Ése es el secreto. Una de las más desesperantes recurrencias en el recuento de Levi consiste en ver cundir la incertidumbre como estrategia de sometimiento y control. Los guardias de los campos de concentración funcionaban como máquinas respecto de los horarios y los rituales, pero resultaban absolutamente inciertos e indescifrables en la proporción o dimensión de sus actos. Con igual facilidad podían parecer casi solidarios y caritativos y, al segundo siguiente, unos monstruos de crueldad gratuita: no había ley que se aplicara de modo uniforme, ni decisión que pudiera esperarse o suponerse. Esa inseguridad mataba la voluntad, los ánimos, incluso la convivencia entre los propios prisioneros.
De algún modo, las novelas de Orwell o de Huxley siempre tienen un resquicio abierto a la rebeldía; mientras, los sistemas de opresión que requieren los tiranos han venido ganando en solapamiento y recursos de control, mucho más eficaces, quizá incluso más crueles, que los de confrontación por la fuerza.
Cuando el gobernante puede decidir qué es ley, cuándo y a quién se le aplica, a quién perdona o excusa; cuando puede decidir sobre los bienes públicos según antojos y ocurrencias, cuando puede elegir a su gusto qué información es verdadera y cuál no, y cuando puede decidir por la voluntad entera de algo que llama “pueblo”, se han cumplido los requerimientos que Levi, Orwell y Huxley observan en un tirano. Solo falta la segunda parte. Dice Levi: “los monstruos existen pero son demasiado pocos para ser realmente peligrosos; más peligrosos son los hombres comunes, los funcionarios listos a creer y obedecer sin discutir”.

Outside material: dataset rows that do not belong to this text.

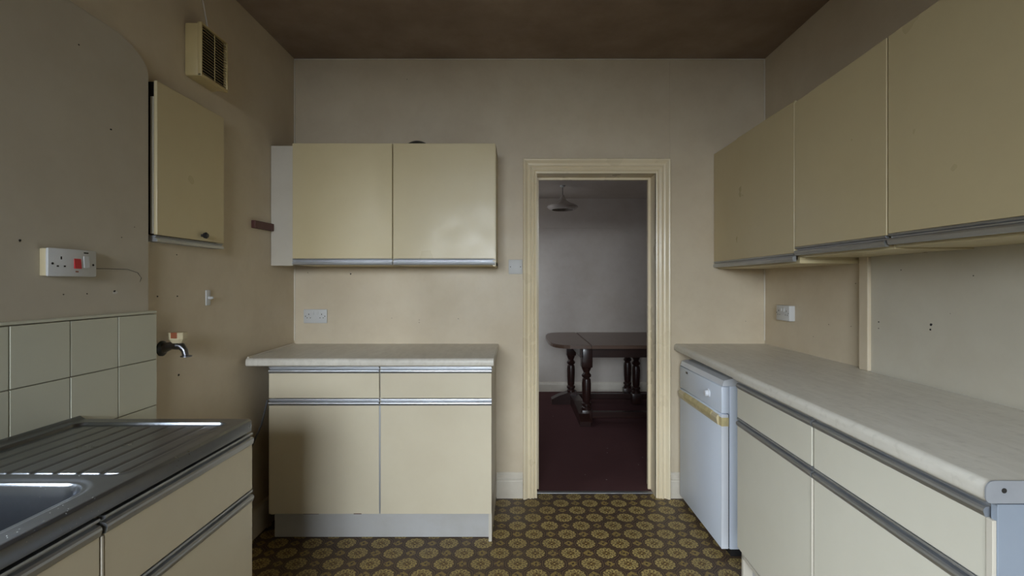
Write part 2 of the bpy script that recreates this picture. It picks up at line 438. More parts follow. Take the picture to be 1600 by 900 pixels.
# ------------------------------------------------------------------ handle profile
def hprof(h):
    """(out, z) outline of the extruded aluminium pull; out measured into the room, z down from the top"""
    return [(-.012, 0), (.001, 0), (.002, -.004), (.0, -.007), (-.009, -.009), (-.009, -.013), (.001, -.0145), (.005, -.018), (.006, -.023), (.003, -h+.002), (.001, -h), (-.012, -h)]
def handle(parent, axis, a0, a1, face, sgn, ztop, h=.034, xf=None):
    """axis: run direction of the pull. face: coordinate of the front. sgn: room direction"""
    pts = [(face+sgn*o, ztop+z) for o, z in hprof(h)]
    b = MB(xf).prism(pts, axis, a0, a1, 4); return b.build('handle', M['alu'], parent)

# ------------------------------------------------------------------ centre base cabinet (against the door wall)
FY = 2.50
cx0, cxm, cx1 = -1.276, (593.5-808)*2.5/F, -.1316
c = empty('base_cabinet', ((cx0+cx1)/2, 2.75, 0), 'cream two-door, two-drawer base cabinet against the back wall, left of the doorway', 'cabinet')
MB().box(cx0, cx0+.016, FY+.02, D-.01, 0.14, Z(-.425)).box(cx1-.016, cx1, FY+.02, D-.01, 0.0, Z(-.425)).box(cx0, cx1, D-.03, D-.02, .14, Z(-.425))\
   .box(cx0, cx1, FY+.03, D-.02, .145, .165).box(cx0, cx1, FY+.03, FY+.06, Z(-.44), Z(-.425)).box(cxm-.012, cxm+.012, FY+.022, D-.03, .15, Z(-.44)).build('carcass', M['white_panel'], c)
box('plinth', M['plinth'], c, (429-808)*2.56/F, cx1-.017, 2.56, 2.58, .002, .158, .002)
box('divider_strip', M['alu'], c, cxm-.004, cxm+.004, FY-.001, FY+.02, .16, Z(-.632), .001)
for (a, e) in ((cx0, cxm-.004), (cxm+.004, cx1)):
    d_ = box('drawer', M['cream_low'], c, a, e, FY, FY+.018, Z(-.593), Z(-.464), .0015)
    handle(d_, 'x', a, e, FY, -1, Z(-.431), .034)
    d_ = box('door', M['cream_low'], c, a, e, FY, FY+.018, .152, Z(-.630), .0015)
    handle(d_, 'x', a, e, FY, -1, Z(-.597), .034)
# worn chips on the lower edge of the left door
MB().box(-1.10, -1.02, FY-.001, FY+.003, .1515, .153).build('chipped_edge', M['wood_block'], c)
MB().box(-.84, -.80, FY-.001, FY+.003, .1515, .155).build('chipped_edge', M['wood_block'], c)

def rolled(f, back, top, t, sgn):
    """cross-section (u,z): u from rolled front f to back"""
    pts = [(back, top-t), (f+sgn*.03, top-t)]
    r1, r2 = .010, .017
    for k in range(5):
        a = -math.pi/2 + math.pi/2*k/4; pts.append((f+sgn*(r1-r1*math.cos(a)), top-t+r1+r1*math.sin(a)))
    for k in range(7):
        a = math.pi/2*k/6; pts.append((f+sgn*(r2-r2*math.cos(a)), top-r2+r2*math.sin(a)))
    pts.append((back, top)); return pts
# centre worktop
wy0 = 2.44
def xl_slant(co):
    if co.x < -1.0:
        co = co.copy(); co.x = XL + .002 + (D-co.y)*.045
    return co
cw = MB(xl_slant).prism(rolled(wy0, D-.002, Z(-.38), .040, 1), 'x', -1.388, -.118).build('worktop', M['worktop'], None, True)
tag(cw, 'pale grey laminate worktop along the back wall, in the left corner', 'worktop')
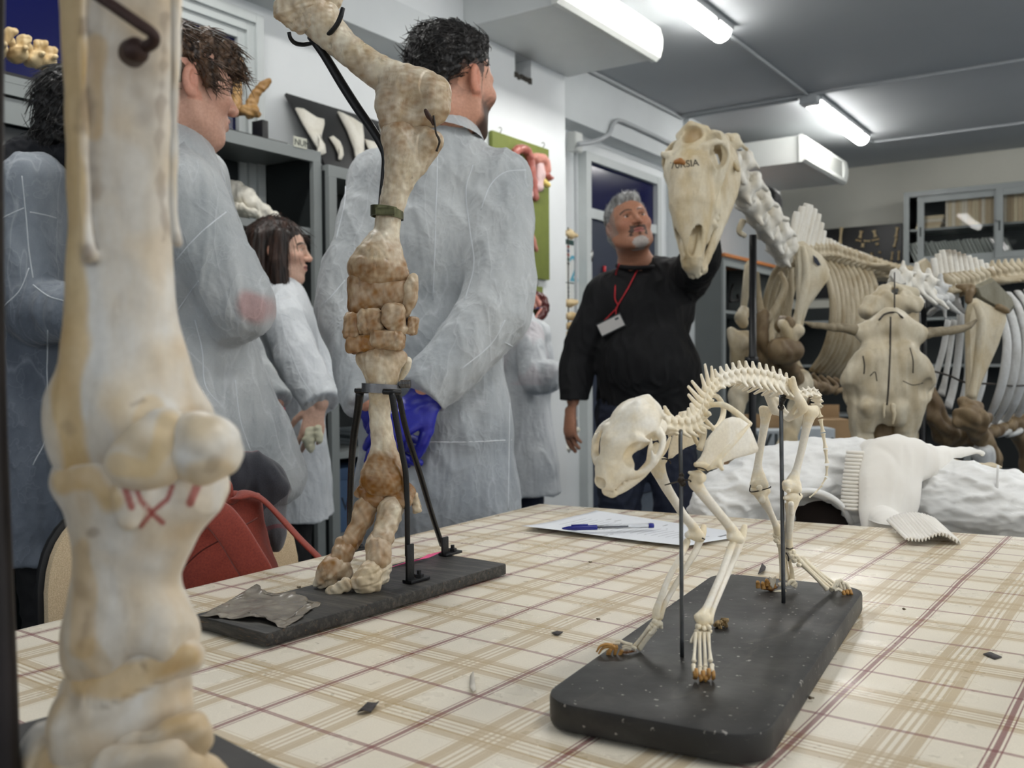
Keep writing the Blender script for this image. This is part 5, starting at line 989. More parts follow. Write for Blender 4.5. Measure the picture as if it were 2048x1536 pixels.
class Fig:
    """standing figure: base point, level facing direction, stature"""
    def __init__(s, name, label, b, f, h, wide=1.0, deep=1.0, J=None, cat='person', group=None):
        s.b = A(b[0], b[1], 0); s.f = nrm(f); s.r = np.cross(s.f, _z); s.h = h; s.wd, s.dp = wide, deep
        s.root = thing(name, label, cat, s.b, group)
        L = s.L; q = h
        s.J = dict(hipL=L(-.085, 0, .50 * q), hipR=L(.085, 0, .50 * q), kneeL=L(-.095, .015, .275 * q), kneeR=L(.095, .015, .275 * q), ankL=L(-.10, -.02, .05 * q), ankR=L(.10, -.02, .05 * q),
            shL=L(-.175 * wide, -.005, .806 * q), shR=L(.175 * wide, -.005, .806 * q), elL=L(-.235 * wide, -.02, .63 * q), elR=L(.235 * wide, -.02, .63 * q), wrL=L(-.24 * wide, .06, .485 * q), wrR=L(.24 * wide, .06, .485 * q), neck=L(0, -.01, .835 * q))
        if J: s.J.update(J)
    def L(s, x, y, z): return s.b + s.r * x + s.f * y + _z * z
    def ells(s, S, e, k=.04):
        Rm = np.array([s.r, s.f, _z]); q = s.h; w, d = s.wd, s.dp
        S.ell(s.L(0, .0, .73 * q), (.165 * w + e, .112 * d + e, .175 + e), Rm, k); S.ell(s.L(0, .02 * d, .605 * q), (.150 * w + e, .118 * d + e, .15 + e), Rm, k); S.ell(s.L(0, -.005, .515 * q), (.165 * w + e, .120 * d + e, .12 + e), Rm, k)
        S.chain([s.J['shL'], s.L(0, -.01, .825 * q), s.J['shR']], A(.055, .07, .055) + e, k)
    def limbs(s, S, e, arms=('L', 'R'), legs=True, ra=(.055, .042, .030), rl=(.085, .056, .040), k=.03):
        J = s.J
        for a in arms: S.chain(*spl([J['sh' + a], J['sh' + a] * .45 + J['el' + a] * .55, J['el' + a], J['el' + a] * .5 + J['wr' + a] * .5, J['wr' + a]], A(ra[0], (ra[0] + ra[1]) / 2 + .003, ra[1], ra[1] * .98, ra[2]) + e, 3), k=k)
        if legs:
            for a in 'LR':
                S.chain([J['hip' + a], J['hip' + a] * .4 + J['knee' + a] * .6, J['knee' + a], J['knee' + a] * .6 + J['ank' + a] * .4, J['ank' + a]], A(rl[0], (rl[0] + rl[1]) / 2, rl[1], rl[1] * .98, rl[2]) + e, k)
    def body(s, head, vox=.0035, hands=(), fat=1.0, extra=None, name='body', sm=0):
        S = SDF(vox); s.ells(S, -.012); s.limbs(S, -.004)
        head.add(S, s.J['neck'], fat)
        for a in 'LR': S.chain([s.J['ank' + a] - _z * .03, s.J['ank' + a] - _z * (s.J['ank' + a][2] - .035) + s.f * .13], [.036, .03], .02)
        for hnd in hands: hand(S, *hnd[0], **hnd[1])
        V, Q = S.build(sm); c = head.color(V, None, extra); return obj(name, (V, Q), M_skin, s.root, True, c)
    def shoes(s, mat=None):
        for a in 'LR':
            p = s.J['ank' + a] * A(1, 1, 0); S = SDF(.006); S.chain([p + _z * .045 - s.f * .03, p + _z * .04 + s.f * .06, p + _z * .032 + s.f * .16], [.043, .042, .033], 0); S.chain([p + _z * .09, p + _z * .05], [.045, .045], .02); S.box(p - _z * .05 + s.f * .05, (.2, .2, .052), sub=True); obj('shoe', S.build(), mat or M_shoe, s.root)
    def trousers(s, mat, top=.54, e=.014, vox=.007):
        S = SDF(vox); Rm = np.array([s.r, s.f, _z]); S.ell(s.L(0, -.005, .515 * s.h), (.165 * s.wd + e, .12 * s.dp + e, .12 + e), Rm, 0); s.limbs(S, e, arms=(), rl=(.088, .064, .052), k=.05); V, Q = fold(S.build(), .004, 7, 3, .6); return obj('trousers', (V, Q), mat, s.root)
    def gown(s, mat, hem, vox=.005, e=.022, flare=.035, ra=(.078, .068, .052), arms='LR', neckr=.075, seed=1, amp=.006, colf=None, cuff=True, name='gown', bag=(), k=.04, collar=True):
        S = SDF(vox); s.ells(S, e); q = s.h; zt = .60 * q
        zz = np.linspace(zt, hem, 5); w0 = .165 * s.wd + e
        for i in range(4):
            t0, t1 = i / 4, (i + 1) / 4; S.chain([s.L(0, .0, zz[i]), s.L(0, .0, zz[i + 1])], [w0 + flare * t0, w0 + flare * t1], .02, flat=s.f, fs=.80 * s.dp)
        s.limbs(S, 0, arms=arms, legs=False, ra=ra, k=k)
        nk = s.J['neck']; S.chain([s.J['shL'], nk - _z * .045, s.J['shR']], A(.045, .082 * s.wd + .008, .045), .03)
        for P, R_ in bag: S.chain(P, R_, .03)
        S.ell(s.L(0, .02, hem - .16), (.6, .6, .16), sub=True)
        for a in (arms if cuff else ()):
            d = nrm(s.J['wr' + a] - s.J['el' + a]); S.box(s.J['wr' + a] + d * (.055 + .01), (.055, .08, .08), basis(x=d, y=np.cross(d, A(.3, .2, .9))), sub=True)
        nk = s.J['neck']; S.ell(nk + _z * .085 + s.f * .01, (neckr, neckr, .085), k=.008, sub=True)
        V, Q = fold(S.build(1), amp, 5.0, seed, .3); V, Q = fold((V, Q), amp * .22, 13, seed + 7, .35)
        c = np.ones((len(V), 3)) if colf is None else colf(V); g = obj(name, (V, Q), mat, s.root, True, c)
        if collar:
            n = 26; P0, P1, P2 = [], [], []
            for a in np.linspace(-2.75, 2.75, n):
                d = -s.f * math.cos(a) + s.r * math.sin(a); dz = .010 * math.cos(a); P0.append(nk + d * (neckr - .014) + _z * (.040 + dz)); P1.append(nk + d * (neckr - .004) + _z * (.046 + dz)); P2.append(nk + d * (neckr + .024) + _z * (.0 + dz - .012 * abs(a)))
            G = np.array([[p - _z * .06 for p in P0], P0, P1, P2]); idx = np.arange(4 * n).reshape(4, n); F4 = np.stack([idx[:-1, :-1], idx[:-1, 1:], idx[1:, 1:], idx[1:, :-1]], -1).reshape(-1, 4); Vc = G.reshape(-1, 3)
            obj('collar', (Vc, F4), mat, g, True, np.ones((len(Vc), 3)) * 1.03)
        return g
def back(d): return lambda q, rs: A(.3 * rs.randn(), -.6 + .2 * rs.randn(), d + .3 * rs.randn())
def ground(px, d): p = at(px, 722, d); return A(p[0], p[1], 0)

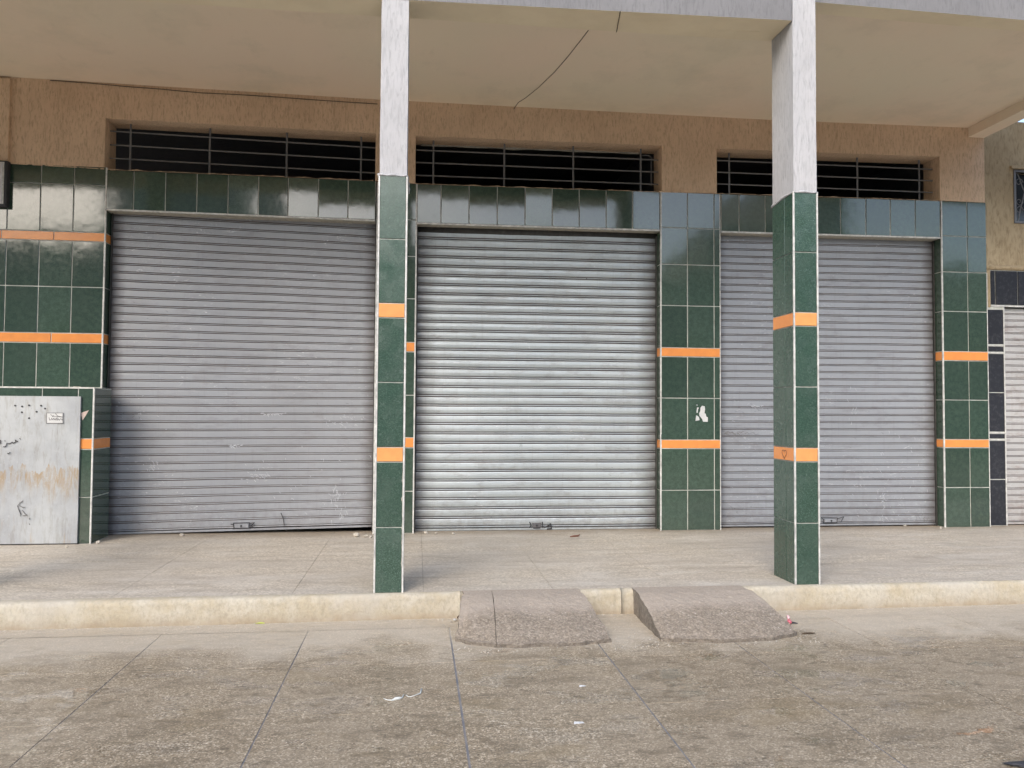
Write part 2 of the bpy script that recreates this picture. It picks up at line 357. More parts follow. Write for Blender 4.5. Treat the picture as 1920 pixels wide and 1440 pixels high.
# ------------------------------------------------------------------ ground
def sheet(name, x0, x1, y0, y1, z, mat, parent=None): return add(name, [(x0, y0, z), (x1, y0, z), (x1, y1, z), (x0, y1, z)], [(0, 1, 2, 3)], mat, parent)
tag(sheet('ground', -150, 150, -150, 150, -.035, M_ground), 'worn speckled ground of the street running off behind the camera', kind='structure')
pav = tag(sheet('pavement', -5.4, 7.3, .1, 4.96, -.0025, M_joint), 'speckled brown paving in front of the shops with blue grey joint strips', kind='structure')
XJ = [-5.39+.0*0]; XJ = [-1.41-.8*5+.8*i for i in range(17)]
XJ = [-5.40, -4.60, -3.80, -3.01, -2.21, -1.41, -.605, .200, .996, 1.753, 2.54, 3.33, 4.13, 4.93, 5.73, 6.53, 7.29]
YJ = [.11, .77, 1.43, 2.09, 2.755, 3.43, 4.085, 4.74]
GXS = {-1.41: .0045, -.605: .0052, .200: .009, .996: .008, 1.753: .007}; GY = .0022
for i in range(len(XJ)-1):
    for j in range(len(YJ)-1):
        x0, x1, y0, y1 = XJ[i]+GXS.get(XJ[i], .0045)/2, XJ[i+1]-GXS.get(XJ[i+1], .0045)/2, YJ[j]+GY/2, YJ[j+1]-GY/2
        w, h = (x1-x0)/2, (y1-y0)/2; b = .0006
        vs = []
        for (zz, s) in ((-.02, 0), (-.002, 0), (0, b)):
            vs += [(-w+s, -h+s, zz), (w-s, -h+s, zz), (w-s, h-s, zz), (-w+s, h-s, zz)]
        fs = [(8, 9, 10, 11)]
        for k in range(4):
            n = (k+1) % 4; fs += [(k, n, 4+n, 4+k), (4+k, 4+n, 8+n, 8+k)]
        o = place('paving_slab', mesh('paving_slab', vs, fs, M_ground), ((x0+x1)/2, (y0+y1)/2, random.uniform(-.0006, .0006)), pav,
                  (R(random.uniform(-.06, .06)), R(random.uniform(-.05, .05)), 0))
# poured strip between the last slabs and the kerb
apr = MB()
nx = 120
top = []
for i in range(nx+1):
    x = -5.4+12.7*i/nx; apr.v.append((x, 4.735, .0012)); apr.v.append((x, 4.99, .004))
for i in range(nx): apr.f.append((2*i, 2*i+2, 2*i+3, 2*i+1))
tag(apr.build('pavement_edge', M_ground), 'dusty poured strip of paving along the foot of the kerb', kind='structure')

# ------------------------------------------------------------------ walkway and kerb
def kerb_y(x): return 4.935 - .018*max(0, -x-.2) + .006*math.sin(x*1.7) if x < 2.5 else 4.935+.006*math.sin(x*1.7)+.012*(x-2.5)
walk = tag(MB().box(-9, 14, 4.99, 7.60, -.03, WZ-.004).build('walkway', M_jointw), 'raised cement walkway under the arcade', kind='structure')
XW = [-9.0, -8.2, -7.4, -6.6, -5.8, -5.0, -4.2, -3.4, -2.6, -1.78, -.74, .05, .86, 1.65, 2.44, 3.23, 4.02, 4.81, 5.60, 6.4, 7.2, 8, 8.8]
YW = [4.99, 5.40, 6.19, 6.98, 7.60]
for i in range(len(XW)-1):
    for j in range(len(YW)-1):
        x0, x1, y0, y1 = XW[i]+.0012, XW[i+1]-.0012, YW[j]+.0006, YW[j+1]-.0006
        w, h = (x1-x0)/2, (y1-y0)/2
        vs = [(-w, -h, -.02), (w, -h, -.02), (w, h, -.02), (-w, h, -.02), (-w, -h, 0), (w, -h, 0), (w, h, 0), (-w, h, 0)]
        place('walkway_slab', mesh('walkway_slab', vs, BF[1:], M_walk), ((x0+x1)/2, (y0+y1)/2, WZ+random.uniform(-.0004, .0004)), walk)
kerb = empty('kerb', (0, 4.94, 0), 'low cream painted kerb between walkway and paving', kind='structure')
KX = [-7.0, .275, 1.285, 8.2]
prof = [(-.004, .0), (-.004, .03), (0, .08), (.001, .115), (.006, .138), (.018, .1505), (.04, .1535)]
for i in range(len(KX)-1):
    x0, x1 = KX[i]+.0004, KX[i+1]-(.0004 if i != 1 else .002); n = max(6, int((x1-x0)/.035)); vs = []; fs = []; P = len(prof)+1
    for a in range(n+1):
        x = x0+(x1-x0)*a/n
        for (dy, z) in prof:
            dd = mnoise.noise(Vector((x*6, z*25, 3)))*.006 + mnoise.noise(Vector((x*22, z*50, 9)))*.0035
            zz = z + (mnoise.noise(Vector((x*9, 1, 5)))*.003 if z > .1 and dy < .03 else 0)
            vs.append((x, kerb_y(x)+dy+dd*(1 if z < .153 else .0), zz))
        vs.append((x, 4.9905, .1535))
    for a in range(n):
        for b in range(P-1): fs.append((a*P+b, (a+1)*P+b, (a+1)*P+b+1, a*P+b+1))
    q = len(vs); vs += [(x0, 4.9905, 0), (x1, 4.9905, 0)]
    fs.append(tuple([q]+[P-1-k for k in range(P)])); fs.append(tuple([q+1]+[n*P+k for k in range(P)]))
    add('kerb_stone', vs, fs, M_kerb, kerb, ((x0+x1)/2, 4.94, 0), smooth=True)

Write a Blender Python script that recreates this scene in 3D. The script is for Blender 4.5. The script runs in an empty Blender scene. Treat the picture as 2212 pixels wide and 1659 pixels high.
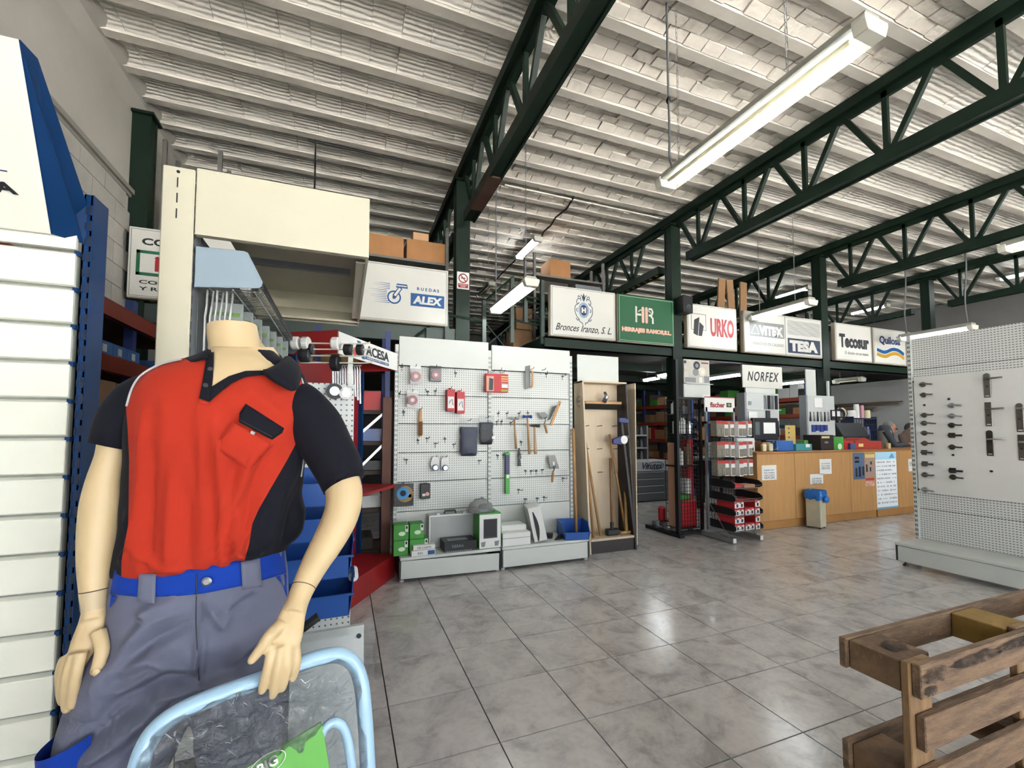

Ante la descarnada realidad histórica, quizá podamos tomar prestada la lección de lo ficticio: mientras haya resistencia, mientras podamos polemizar, criticar (la “negación creadora”, la llama Octavio Paz), no seremos aquel despojo demacrado, derrotado, “en cuyos ojos no se puede leer ni una huella de pensamiento”. Pero esto requiere al menos otra apuesta: la apuesta política por excelencia. En los extremos, el poder es la negación de la política porque su fin es acabar con lo que se oponga; la política, en cambio, solo tiene sentido si la opinión y las ideas de mi adversario se mantienen vivas, e incluso ganan, con mi crítica.